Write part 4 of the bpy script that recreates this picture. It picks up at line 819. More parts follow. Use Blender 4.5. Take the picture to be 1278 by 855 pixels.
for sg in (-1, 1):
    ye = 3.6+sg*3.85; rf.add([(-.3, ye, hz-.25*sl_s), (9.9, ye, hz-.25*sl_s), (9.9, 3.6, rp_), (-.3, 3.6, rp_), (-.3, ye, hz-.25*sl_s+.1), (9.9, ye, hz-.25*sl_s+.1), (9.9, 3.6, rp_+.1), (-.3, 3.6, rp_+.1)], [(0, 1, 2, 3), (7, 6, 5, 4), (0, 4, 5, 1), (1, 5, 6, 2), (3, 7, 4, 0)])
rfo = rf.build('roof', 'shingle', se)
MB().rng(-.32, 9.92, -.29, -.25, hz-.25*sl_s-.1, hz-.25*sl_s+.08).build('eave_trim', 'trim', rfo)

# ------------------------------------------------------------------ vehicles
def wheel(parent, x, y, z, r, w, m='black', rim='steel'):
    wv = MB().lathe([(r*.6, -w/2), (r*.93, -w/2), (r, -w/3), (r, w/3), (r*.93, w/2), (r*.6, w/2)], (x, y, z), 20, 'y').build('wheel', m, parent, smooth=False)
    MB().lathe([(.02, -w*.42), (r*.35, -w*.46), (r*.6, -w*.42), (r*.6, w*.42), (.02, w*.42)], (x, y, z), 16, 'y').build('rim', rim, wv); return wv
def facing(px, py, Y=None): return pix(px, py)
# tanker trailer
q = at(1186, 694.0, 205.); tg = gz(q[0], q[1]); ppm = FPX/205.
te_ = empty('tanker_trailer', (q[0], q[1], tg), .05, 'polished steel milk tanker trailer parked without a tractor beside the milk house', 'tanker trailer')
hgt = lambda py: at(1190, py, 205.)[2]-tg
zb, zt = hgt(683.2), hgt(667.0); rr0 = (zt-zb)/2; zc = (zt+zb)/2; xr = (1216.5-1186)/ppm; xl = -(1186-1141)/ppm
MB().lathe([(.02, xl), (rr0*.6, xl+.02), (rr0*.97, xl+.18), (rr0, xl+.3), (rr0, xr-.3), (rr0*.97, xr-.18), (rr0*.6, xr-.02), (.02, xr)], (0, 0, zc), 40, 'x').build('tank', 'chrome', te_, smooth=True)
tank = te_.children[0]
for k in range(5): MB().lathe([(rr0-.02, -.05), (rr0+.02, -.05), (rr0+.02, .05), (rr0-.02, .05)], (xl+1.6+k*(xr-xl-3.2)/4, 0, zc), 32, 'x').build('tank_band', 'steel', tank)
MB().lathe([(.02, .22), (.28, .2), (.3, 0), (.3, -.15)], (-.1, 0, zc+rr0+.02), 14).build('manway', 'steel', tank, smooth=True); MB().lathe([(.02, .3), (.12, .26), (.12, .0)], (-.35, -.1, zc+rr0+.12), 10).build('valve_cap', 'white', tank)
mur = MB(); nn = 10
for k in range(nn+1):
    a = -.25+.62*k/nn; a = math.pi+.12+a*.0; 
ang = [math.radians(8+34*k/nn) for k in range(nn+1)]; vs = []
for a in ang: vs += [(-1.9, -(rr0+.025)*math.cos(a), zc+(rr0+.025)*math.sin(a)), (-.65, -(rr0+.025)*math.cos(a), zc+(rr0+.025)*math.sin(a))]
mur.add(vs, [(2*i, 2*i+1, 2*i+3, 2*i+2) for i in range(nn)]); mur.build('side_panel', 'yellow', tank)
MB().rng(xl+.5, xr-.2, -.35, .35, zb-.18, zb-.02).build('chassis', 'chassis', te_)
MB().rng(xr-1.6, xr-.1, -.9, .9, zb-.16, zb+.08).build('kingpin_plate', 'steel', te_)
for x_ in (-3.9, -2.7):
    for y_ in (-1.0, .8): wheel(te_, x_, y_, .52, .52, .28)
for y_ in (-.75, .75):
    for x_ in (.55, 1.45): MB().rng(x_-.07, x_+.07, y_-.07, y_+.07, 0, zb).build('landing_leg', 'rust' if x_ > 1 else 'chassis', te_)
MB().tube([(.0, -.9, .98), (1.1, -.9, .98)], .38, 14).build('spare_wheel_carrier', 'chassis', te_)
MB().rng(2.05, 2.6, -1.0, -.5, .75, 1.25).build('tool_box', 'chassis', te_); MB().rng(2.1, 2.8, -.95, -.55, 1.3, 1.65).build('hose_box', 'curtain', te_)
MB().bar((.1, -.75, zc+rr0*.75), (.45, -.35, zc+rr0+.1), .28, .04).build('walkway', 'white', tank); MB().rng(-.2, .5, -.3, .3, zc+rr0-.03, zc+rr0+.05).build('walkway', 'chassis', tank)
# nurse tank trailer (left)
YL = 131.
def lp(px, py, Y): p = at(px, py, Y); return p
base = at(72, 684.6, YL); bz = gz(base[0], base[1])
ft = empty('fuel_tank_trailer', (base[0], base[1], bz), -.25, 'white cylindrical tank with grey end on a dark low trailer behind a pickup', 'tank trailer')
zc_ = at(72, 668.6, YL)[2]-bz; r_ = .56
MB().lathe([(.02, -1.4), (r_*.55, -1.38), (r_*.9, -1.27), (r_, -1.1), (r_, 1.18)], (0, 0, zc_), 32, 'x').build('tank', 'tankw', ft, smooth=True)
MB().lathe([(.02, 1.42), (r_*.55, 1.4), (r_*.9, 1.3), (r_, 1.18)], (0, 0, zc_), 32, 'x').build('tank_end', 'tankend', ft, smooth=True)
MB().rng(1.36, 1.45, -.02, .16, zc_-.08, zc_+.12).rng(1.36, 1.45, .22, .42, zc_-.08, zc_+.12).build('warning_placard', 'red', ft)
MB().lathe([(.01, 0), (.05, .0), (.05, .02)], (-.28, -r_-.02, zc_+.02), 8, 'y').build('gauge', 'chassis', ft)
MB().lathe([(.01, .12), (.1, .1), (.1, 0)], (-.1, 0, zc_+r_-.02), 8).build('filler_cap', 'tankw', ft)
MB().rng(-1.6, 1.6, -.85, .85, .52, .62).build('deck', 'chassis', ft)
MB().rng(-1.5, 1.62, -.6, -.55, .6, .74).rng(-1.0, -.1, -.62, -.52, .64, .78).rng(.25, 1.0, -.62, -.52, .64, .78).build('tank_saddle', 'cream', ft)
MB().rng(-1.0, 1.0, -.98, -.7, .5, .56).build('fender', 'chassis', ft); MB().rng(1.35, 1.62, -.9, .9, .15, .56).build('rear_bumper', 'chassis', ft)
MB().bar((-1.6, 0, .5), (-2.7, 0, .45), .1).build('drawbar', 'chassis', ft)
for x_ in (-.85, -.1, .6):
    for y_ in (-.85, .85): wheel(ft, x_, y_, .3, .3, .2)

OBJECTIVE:
Extract all of the data above and output it character for character.

REPLY TO THE TASK:
Write part 4 of the bpy script that recreates this picture. It picks up at line 819. More parts follow. Use Blender 4.5. Take the picture to be 1278 by 855 pixels.
for sg in (-1, 1):
    ye = 3.6+sg*3.85; rf.add([(-.3, ye, hz-.25*sl_s), (9.9, ye, hz-.25*sl_s), (9.9, 3.6, rp_), (-.3, 3.6, rp_), (-.3, ye, hz-.25*sl_s+.1), (9.9, ye, hz-.25*sl_s+.1), (9.9, 3.6, rp_+.1), (-.3, 3.6, rp_+.1)], [(0, 1, 2, 3), (7, 6, 5, 4), (0, 4, 5, 1), (1, 5, 6, 2), (3, 7, 4, 0)])
rfo = rf.build('roof', 'shingle', se)
MB().rng(-.32, 9.92, -.29, -.25, hz-.25*sl_s-.1, hz-.25*sl_s+.08).build('eave_trim', 'trim', rfo)

# ------------------------------------------------------------------ vehicles
def wheel(parent, x, y, z, r, w, m='black', rim='steel'):
    wv = MB().lathe([(r*.6, -w/2), (r*.93, -w/2), (r, -w/3), (r, w/3), (r*.93, w/2), (r*.6, w/2)], (x, y, z), 20, 'y').build('wheel', m, parent, smooth=False)
    MB().lathe([(.02, -w*.42), (r*.35, -w*.46), (r*.6, -w*.42), (r*.6, w*.42), (.02, w*.42)], (x, y, z), 16, 'y').build('rim', rim, wv); return wv
def facing(px, py, Y=None): return pix(px, py)
# tanker trailer
q = at(1186, 694.0, 205.); tg = gz(q[0], q[1]); ppm = FPX/205.
te_ = empty('tanker_trailer', (q[0], q[1], tg), .05, 'polished steel milk tanker trailer parked without a tractor beside the milk house', 'tanker trailer')
hgt = lambda py: at(1190, py, 205.)[2]-tg
zb, zt = hgt(683.2), hgt(667.0); rr0 = (zt-zb)/2; zc = (zt+zb)/2; xr = (1216.5-1186)/ppm; xl = -(1186-1141)/ppm
MB().lathe([(.02, xl), (rr0*.6, xl+.02), (rr0*.97, xl+.18), (rr0, xl+.3), (rr0, xr-.3), (rr0*.97, xr-.18), (rr0*.6, xr-.02), (.02, xr)], (0, 0, zc), 40, 'x').build('tank', 'chrome', te_, smooth=True)
tank = te_.children[0]
for k in range(5): MB().lathe([(rr0-.02, -.05), (rr0+.02, -.05), (rr0+.02, .05), (rr0-.02, .05)], (xl+1.6+k*(xr-xl-3.2)/4, 0, zc), 32, 'x').build('tank_band', 'steel', tank)
MB().lathe([(.02, .22), (.28, .2), (.3, 0), (.3, -.15)], (-.1, 0, zc+rr0+.02), 14).build('manway', 'steel', tank, smooth=True); MB().lathe([(.02, .3), (.12, .26), (.12, .0)], (-.35, -.1, zc+rr0+.12), 10).build('valve_cap', 'white', tank)
mur = MB(); nn = 10
for k in range(nn+1):
    a = -.25+.62*k/nn; a = math.pi+.12+a*.0; 
ang = [math.radians(8+34*k/nn) for k in range(nn+1)]; vs = []
for a in ang: vs += [(-1.9, -(rr0+.025)*math.cos(a), zc+(rr0+.025)*math.sin(a)), (-.65, -(rr0+.025)*math.cos(a), zc+(rr0+.025)*math.sin(a))]
mur.add(vs, [(2*i, 2*i+1, 2*i+3, 2*i+2) for i in range(nn)]); mur.build('side_panel', 'yellow', tank)
MB().rng(xl+.5, xr-.2, -.35, .35, zb-.18, zb-.02).build('chassis', 'chassis', te_)
MB().rng(xr-1.6, xr-.1, -.9, .9, zb-.16, zb+.08).build('kingpin_plate', 'steel', te_)
for x_ in (-3.9, -2.7):
    for y_ in (-1.0, .8): wheel(te_, x_, y_, .52, .52, .28)
for y_ in (-.75, .75):
    for x_ in (.55, 1.45): MB().rng(x_-.07, x_+.07, y_-.07, y_+.07, 0, zb).build('landing_leg', 'rust' if x_ > 1 else 'chassis', te_)
MB().tube([(.0, -.9, .98), (1.1, -.9, .98)], .38, 14).build('spare_wheel_carrier', 'chassis', te_)
MB().rng(2.05, 2.6, -1.0, -.5, .75, 1.25).build('tool_box', 'chassis', te_); MB().rng(2.1, 2.8, -.95, -.55, 1.3, 1.65).build('hose_box', 'curtain', te_)
MB().bar((.1, -.75, zc+rr0*.75), (.45, -.35, zc+rr0+.1), .28, .04).build('walkway', 'white', tank); MB().rng(-.2, .5, -.3, .3, zc+rr0-.03, zc+rr0+.05).build('walkway', 'chassis', tank)
# nurse tank trailer (left)
YL = 131.
def lp(px, py, Y): p = at(px, py, Y); return p
base = at(72, 684.6, YL); bz = gz(base[0], base[1])
ft = empty('fuel_tank_trailer', (base[0], base[1], bz), -.25, 'white cylindrical tank with grey end on a dark low trailer behind a pickup', 'tank trailer')
zc_ = at(72, 668.6, YL)[2]-bz; r_ = .56
MB().lathe([(.02, -1.4), (r_*.55, -1.38), (r_*.9, -1.27), (r_, -1.1), (r_, 1.18)], (0, 0, zc_), 32, 'x').build('tank', 'tankw', ft, smooth=True)
MB().lathe([(.02, 1.42), (r_*.55, 1.4), (r_*.9, 1.3), (r_, 1.18)], (0, 0, zc_), 32, 'x').build('tank_end', 'tankend', ft, smooth=True)
MB().rng(1.36, 1.45, -.02, .16, zc_-.08, zc_+.12).rng(1.36, 1.45, .22, .42, zc_-.08, zc_+.12).build('warning_placard', 'red', ft)
MB().lathe([(.01, 0), (.05, .0), (.05, .02)], (-.28, -r_-.02, zc_+.02), 8, 'y').build('gauge', 'chassis', ft)
MB().lathe([(.01, .12), (.1, .1), (.1, 0)], (-.1, 0, zc_+r_-.02), 8).build('filler_cap', 'tankw', ft)
MB().rng(-1.6, 1.6, -.85, .85, .52, .62).build('deck', 'chassis', ft)
MB().rng(-1.5, 1.62, -.6, -.55, .6, .74).rng(-1.0, -.1, -.62, -.52, .64, .78).rng(.25, 1.0, -.62, -.52, .64, .78).build('tank_saddle', 'cream', ft)
MB().rng(-1.0, 1.0, -.98, -.7, .5, .56).build('fender', 'chassis', ft); MB().rng(1.35, 1.62, -.9, .9, .15, .56).build('rear_bumper', 'chassis', ft)
MB().bar((-1.6, 0, .5), (-2.7, 0, .45), .1).build('drawbar', 'chassis', ft)
for x_ in (-.85, -.1, .6):
    for y_ in (-.85, .85): wheel(ft, x_, y_, .3, .3, .2)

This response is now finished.